A third charge that should be discussed is that in relation to the testimony of Savistano. As the defendants say in their brief the charges made by Savistano on examination in chief were sensational and lead the Court to suggest they be made the subject of an additional count in the complaint.
As the testimony of the witness proceeded, however, his statements became so contradictory, his charges so extravagant and his manner on the stand so erratic that the Court feels it cannot believe him in one respect when it is so apparent he is unreliable in others.
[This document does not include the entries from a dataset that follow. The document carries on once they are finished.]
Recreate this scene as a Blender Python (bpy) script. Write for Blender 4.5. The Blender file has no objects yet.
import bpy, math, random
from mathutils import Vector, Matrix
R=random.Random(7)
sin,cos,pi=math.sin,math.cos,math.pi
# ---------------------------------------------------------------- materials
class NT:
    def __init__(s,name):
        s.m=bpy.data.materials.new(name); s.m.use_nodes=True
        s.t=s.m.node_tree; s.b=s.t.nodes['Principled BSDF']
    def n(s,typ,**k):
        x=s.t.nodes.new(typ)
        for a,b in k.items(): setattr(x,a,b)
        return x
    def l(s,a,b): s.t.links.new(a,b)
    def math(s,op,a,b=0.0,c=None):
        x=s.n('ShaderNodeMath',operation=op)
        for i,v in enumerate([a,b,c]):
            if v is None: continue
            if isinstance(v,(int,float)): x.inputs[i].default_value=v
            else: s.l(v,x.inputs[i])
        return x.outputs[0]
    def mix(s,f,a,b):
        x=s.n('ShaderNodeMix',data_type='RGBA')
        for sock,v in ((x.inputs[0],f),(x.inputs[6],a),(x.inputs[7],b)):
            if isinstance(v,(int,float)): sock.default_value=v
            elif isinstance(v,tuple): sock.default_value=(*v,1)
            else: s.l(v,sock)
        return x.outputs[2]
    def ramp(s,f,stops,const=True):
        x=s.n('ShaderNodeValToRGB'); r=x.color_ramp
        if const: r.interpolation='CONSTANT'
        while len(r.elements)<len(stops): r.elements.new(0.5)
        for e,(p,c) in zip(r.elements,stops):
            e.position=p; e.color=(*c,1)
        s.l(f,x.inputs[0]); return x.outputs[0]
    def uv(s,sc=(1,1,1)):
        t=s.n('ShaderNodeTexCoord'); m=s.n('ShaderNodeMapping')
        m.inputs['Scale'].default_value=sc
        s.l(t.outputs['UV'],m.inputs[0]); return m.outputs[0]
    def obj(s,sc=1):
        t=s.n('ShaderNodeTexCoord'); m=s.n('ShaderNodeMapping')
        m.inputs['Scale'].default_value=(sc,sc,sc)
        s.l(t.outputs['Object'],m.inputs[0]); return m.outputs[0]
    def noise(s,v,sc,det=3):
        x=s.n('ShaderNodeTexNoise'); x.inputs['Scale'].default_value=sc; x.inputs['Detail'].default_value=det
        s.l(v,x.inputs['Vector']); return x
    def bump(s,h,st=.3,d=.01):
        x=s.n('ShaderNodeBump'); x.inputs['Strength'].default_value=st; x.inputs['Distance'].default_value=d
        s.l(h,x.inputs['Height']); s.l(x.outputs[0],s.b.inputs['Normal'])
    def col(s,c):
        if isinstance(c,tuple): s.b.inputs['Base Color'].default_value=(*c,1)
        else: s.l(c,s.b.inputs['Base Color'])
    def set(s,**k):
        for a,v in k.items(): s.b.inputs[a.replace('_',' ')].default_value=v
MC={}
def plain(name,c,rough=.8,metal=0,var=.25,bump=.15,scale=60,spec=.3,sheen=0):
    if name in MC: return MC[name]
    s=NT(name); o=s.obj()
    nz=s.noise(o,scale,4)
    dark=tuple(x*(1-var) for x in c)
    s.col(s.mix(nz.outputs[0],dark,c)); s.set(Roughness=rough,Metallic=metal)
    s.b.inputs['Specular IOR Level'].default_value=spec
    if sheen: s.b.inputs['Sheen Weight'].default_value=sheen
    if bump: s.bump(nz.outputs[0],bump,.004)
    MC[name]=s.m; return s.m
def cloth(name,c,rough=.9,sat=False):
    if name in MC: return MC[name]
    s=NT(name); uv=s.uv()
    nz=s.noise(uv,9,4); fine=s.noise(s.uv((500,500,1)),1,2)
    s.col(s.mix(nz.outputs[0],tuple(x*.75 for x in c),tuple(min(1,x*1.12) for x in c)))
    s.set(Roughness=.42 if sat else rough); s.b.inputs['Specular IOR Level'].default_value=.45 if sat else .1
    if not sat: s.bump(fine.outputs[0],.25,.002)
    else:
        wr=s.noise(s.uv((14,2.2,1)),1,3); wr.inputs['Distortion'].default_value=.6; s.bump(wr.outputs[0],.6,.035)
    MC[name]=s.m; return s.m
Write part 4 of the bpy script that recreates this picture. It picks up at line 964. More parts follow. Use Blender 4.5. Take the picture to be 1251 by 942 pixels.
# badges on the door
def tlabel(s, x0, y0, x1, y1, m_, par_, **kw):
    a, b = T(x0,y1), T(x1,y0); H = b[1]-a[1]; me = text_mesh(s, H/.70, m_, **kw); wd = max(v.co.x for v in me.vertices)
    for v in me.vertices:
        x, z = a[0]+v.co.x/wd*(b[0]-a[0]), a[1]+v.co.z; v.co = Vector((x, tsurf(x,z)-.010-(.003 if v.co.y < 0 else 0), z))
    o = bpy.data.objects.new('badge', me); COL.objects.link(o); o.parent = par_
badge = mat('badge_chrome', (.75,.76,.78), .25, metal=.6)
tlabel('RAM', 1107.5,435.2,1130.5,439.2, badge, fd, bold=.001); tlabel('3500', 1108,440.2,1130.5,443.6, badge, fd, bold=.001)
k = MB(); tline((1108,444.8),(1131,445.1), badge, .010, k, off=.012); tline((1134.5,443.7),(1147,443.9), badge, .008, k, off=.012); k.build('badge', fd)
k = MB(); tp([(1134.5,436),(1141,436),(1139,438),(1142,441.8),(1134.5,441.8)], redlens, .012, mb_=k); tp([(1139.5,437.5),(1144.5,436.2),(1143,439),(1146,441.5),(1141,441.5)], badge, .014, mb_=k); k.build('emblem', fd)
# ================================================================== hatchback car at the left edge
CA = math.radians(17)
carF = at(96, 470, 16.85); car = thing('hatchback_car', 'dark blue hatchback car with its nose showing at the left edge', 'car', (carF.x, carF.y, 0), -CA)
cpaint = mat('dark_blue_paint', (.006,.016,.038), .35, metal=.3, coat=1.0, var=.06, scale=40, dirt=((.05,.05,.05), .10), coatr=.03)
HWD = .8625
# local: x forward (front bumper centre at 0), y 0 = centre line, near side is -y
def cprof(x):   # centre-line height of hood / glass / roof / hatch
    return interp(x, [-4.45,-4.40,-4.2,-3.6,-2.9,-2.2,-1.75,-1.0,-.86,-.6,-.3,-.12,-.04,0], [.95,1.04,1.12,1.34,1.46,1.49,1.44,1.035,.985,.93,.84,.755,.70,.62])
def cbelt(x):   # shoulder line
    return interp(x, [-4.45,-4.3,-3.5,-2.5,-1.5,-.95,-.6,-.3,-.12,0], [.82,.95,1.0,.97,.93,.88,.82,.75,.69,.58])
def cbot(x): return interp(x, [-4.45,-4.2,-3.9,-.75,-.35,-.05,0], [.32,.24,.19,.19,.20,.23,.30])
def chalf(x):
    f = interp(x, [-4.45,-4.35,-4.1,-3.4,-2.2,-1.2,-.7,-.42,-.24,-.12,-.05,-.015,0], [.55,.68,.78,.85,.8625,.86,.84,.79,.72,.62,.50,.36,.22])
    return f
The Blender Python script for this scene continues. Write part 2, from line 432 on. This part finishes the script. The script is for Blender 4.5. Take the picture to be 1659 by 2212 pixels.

Only one thing seems apparent from his testimony and that is that the defendants did not pay him the balance which he *237 believed they owed him and that he thought it was an opportune time to get it when they were on trial. On his own statement the money was to be paid for a reasonable per diem loss of earnings while in court.
It thus appears that of the numerous charges only two have been sustained and these have been shown to relate only to the defendant Milton Harrison.
In his favor it may be said that apparently no stone was left unturned to obtain evidence of his unprofessional conduct and none of the charges are of recent date. those sustained and his "loss of memory" in regard to the McGowan matter upon the witness stand cannot be overlooked, however.
It is adjudged that this defendant be suspended from the practice of law for one year.
As to the defendant Charles Harrison, while it is natural to suspect that the conduct of his brother and partner regarding cases coming into the office would be known to him it has not been satisfactorily shown that he had such knowledge.
The complaint against him is dismissed.